More on Marvel

Sue and Gary Leach bangfish at cableone.net
Sat Oct 27 07:36:23 CEST 2001


I have been reflecting on the Gladstone/Marvel arrangement, which had some
definite similarities to that of Western/Dell. Marvel, too, was strictly the
newsstand distributor for comics that Gladstone produced, and for taking on
that role Marvel got to have their imprint on the newsstand copies of those
comics. The direct market copies, which Marvel had nothing to do with,
retained the Gladstone imprint.

The key to the imprint situation with Marvel rested on the fact that Marvel
purchased the newsstand copies from Gladstone outright; they owned the
physical product they were distributing, assuming all profit and loss from
them. To this day I'm not sure what spurred Marvel to make this arrangement
with Gladstone, since they knew quite well how dismal things were on the
newsstand, and the only thing I can figure is that they were still feeling
flush from the direct market boom and wanted participation in all Disney
comics publishing after having secured the "modern" character license for
themselves. Terrific idea, really, and a great deal for Gladstone, but the
timing was about as bad as it could be. The U.S. direct market picked just
about that moment to go plotz, and with the newsstand situation continuing
its downward trend I have no doubt that Marvel really sweated out their
contractural obligations to all things Disney after that.

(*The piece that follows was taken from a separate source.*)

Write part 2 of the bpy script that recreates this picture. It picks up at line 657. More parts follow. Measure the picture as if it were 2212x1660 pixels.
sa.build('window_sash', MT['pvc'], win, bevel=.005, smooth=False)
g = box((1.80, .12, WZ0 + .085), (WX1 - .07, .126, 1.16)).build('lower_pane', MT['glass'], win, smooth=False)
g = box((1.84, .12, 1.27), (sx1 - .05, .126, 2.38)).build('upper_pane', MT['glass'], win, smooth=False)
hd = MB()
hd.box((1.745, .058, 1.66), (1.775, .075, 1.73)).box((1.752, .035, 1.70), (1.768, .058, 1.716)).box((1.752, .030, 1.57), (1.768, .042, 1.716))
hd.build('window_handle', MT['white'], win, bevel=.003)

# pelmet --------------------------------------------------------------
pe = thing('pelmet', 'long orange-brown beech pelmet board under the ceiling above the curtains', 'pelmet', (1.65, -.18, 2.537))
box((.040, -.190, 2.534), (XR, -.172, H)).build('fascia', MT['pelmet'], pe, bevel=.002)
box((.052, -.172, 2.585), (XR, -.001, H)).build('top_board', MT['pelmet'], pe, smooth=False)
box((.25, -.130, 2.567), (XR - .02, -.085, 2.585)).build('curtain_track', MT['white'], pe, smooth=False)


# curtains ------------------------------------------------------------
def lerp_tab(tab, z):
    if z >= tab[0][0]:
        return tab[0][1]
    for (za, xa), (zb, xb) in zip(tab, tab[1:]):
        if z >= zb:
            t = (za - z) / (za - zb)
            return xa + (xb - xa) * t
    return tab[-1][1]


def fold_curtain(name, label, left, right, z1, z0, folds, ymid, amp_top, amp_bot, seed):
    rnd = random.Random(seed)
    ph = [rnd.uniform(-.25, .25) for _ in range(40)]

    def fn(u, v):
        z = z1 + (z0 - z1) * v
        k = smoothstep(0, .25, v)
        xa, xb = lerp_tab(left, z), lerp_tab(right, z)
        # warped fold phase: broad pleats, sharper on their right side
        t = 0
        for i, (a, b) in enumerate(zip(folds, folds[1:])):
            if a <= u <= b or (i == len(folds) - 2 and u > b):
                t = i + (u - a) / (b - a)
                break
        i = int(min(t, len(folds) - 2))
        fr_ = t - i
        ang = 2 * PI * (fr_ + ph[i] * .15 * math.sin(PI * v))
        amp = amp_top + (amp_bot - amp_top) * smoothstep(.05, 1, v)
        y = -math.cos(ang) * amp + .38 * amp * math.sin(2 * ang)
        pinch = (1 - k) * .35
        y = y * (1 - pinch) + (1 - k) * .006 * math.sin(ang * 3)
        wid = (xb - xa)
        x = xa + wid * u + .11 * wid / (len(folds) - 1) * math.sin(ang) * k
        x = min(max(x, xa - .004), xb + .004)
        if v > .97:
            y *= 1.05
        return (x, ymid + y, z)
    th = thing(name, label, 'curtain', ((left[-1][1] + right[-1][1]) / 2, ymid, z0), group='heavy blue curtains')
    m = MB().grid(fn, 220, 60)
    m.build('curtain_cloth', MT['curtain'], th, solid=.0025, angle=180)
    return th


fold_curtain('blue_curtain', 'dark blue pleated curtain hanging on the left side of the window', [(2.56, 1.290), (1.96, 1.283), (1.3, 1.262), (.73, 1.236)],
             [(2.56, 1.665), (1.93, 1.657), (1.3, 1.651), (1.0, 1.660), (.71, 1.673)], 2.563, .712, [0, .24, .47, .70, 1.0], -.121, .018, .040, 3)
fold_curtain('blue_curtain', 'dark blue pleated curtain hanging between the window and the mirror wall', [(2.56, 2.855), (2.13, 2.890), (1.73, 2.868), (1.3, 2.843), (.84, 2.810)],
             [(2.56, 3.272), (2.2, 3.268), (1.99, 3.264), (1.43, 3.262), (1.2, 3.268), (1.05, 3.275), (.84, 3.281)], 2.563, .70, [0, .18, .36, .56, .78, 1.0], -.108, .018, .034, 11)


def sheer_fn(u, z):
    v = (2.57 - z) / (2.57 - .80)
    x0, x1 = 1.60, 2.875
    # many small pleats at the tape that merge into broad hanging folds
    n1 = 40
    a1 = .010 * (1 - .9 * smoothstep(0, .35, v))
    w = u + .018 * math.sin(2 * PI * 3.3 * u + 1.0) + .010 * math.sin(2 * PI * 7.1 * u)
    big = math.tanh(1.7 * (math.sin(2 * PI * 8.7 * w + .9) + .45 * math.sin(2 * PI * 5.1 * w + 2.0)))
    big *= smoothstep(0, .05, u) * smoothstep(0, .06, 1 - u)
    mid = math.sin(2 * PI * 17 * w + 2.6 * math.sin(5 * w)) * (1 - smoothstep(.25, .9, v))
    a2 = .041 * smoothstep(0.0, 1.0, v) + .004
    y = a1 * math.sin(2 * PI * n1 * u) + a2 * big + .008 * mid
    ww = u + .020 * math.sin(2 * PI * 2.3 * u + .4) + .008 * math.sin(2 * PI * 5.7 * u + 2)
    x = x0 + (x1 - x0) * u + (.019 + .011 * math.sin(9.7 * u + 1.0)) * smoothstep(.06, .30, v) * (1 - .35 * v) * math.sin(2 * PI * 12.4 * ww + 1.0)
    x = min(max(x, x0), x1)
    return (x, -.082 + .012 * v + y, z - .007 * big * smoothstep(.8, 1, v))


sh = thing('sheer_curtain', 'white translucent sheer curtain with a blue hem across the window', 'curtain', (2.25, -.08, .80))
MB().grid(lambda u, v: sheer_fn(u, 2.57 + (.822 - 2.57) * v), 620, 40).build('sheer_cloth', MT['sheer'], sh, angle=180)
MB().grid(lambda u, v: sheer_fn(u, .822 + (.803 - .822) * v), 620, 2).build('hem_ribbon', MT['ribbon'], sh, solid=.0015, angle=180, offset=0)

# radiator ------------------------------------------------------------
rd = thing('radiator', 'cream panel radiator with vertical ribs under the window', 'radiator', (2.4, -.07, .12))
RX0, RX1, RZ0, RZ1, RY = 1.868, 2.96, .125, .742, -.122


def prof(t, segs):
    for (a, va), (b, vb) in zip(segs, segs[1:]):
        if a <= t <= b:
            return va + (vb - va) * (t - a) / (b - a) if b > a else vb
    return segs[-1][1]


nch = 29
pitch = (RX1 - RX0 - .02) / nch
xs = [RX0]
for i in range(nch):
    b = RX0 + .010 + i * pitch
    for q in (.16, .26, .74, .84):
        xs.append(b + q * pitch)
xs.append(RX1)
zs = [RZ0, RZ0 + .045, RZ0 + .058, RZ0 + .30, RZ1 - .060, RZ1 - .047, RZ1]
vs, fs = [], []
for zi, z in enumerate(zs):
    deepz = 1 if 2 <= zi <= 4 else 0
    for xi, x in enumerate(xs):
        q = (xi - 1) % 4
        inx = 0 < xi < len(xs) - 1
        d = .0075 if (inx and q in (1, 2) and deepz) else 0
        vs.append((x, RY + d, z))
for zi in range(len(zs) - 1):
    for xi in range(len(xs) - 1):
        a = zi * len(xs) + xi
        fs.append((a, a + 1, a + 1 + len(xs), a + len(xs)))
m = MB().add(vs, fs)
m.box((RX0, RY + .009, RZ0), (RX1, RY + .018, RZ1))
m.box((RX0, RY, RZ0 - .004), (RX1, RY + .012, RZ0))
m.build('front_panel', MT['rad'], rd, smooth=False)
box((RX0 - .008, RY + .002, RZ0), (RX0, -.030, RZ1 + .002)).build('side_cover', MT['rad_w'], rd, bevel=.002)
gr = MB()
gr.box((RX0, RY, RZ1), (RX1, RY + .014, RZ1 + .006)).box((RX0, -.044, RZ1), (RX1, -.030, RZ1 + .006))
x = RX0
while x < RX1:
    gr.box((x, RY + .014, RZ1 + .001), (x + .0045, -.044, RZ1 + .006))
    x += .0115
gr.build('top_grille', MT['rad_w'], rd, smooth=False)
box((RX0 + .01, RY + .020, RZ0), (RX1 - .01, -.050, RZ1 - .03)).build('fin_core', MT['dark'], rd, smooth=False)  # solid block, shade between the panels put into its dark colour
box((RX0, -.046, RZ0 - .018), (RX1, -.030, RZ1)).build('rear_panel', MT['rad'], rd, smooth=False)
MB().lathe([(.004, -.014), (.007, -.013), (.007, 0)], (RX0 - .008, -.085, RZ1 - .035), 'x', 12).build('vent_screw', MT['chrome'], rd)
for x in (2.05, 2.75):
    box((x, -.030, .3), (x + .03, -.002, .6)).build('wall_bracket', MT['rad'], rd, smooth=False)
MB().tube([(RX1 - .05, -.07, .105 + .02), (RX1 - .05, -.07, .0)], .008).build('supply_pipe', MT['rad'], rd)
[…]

I don't know if Dell bought the comics they distributed outright, but having
their imprint on the books strongly suggests they did. Whatever the facts of
that, there was no direct market in those days ‹ no other market at all,
outside of subscriptions ‹ to create any need or purpose for an in-house
imprint by Western, so long as Dell was in the picture. And yet Gold Key
(the imprint I saw on Western's comics when I was a kid, with no awareness
then of the Dell era) was faced with something of the same dilemma that
Gladstone tackled decades later when the newsstand distribution situation
changed: how to keep things profitable in that arena. Whole essays could be
written to just scratch the surface of this particular subject, but suffice
it to say that the newsstand problem contributed significantly to both
Western's and Gladstone's decisions to eventually get out of the comics
publishing biz.

That's all in the past, of course, and things are very different now even
from the early-to-mid 1990s. Diamond/Gemstone may yet bring the Disney
comics back to North America, but under what terms, to what extent, and for
how long is still anybody's guess. But they have a chance at a fresh start,
an opportunity to put things together in a way that truly focuses on,
accommodates and, yes, exploits the market conditions of today. I truly hope
this is what happens, because in that way North American Disney comics
readers may finally get a badly needed break.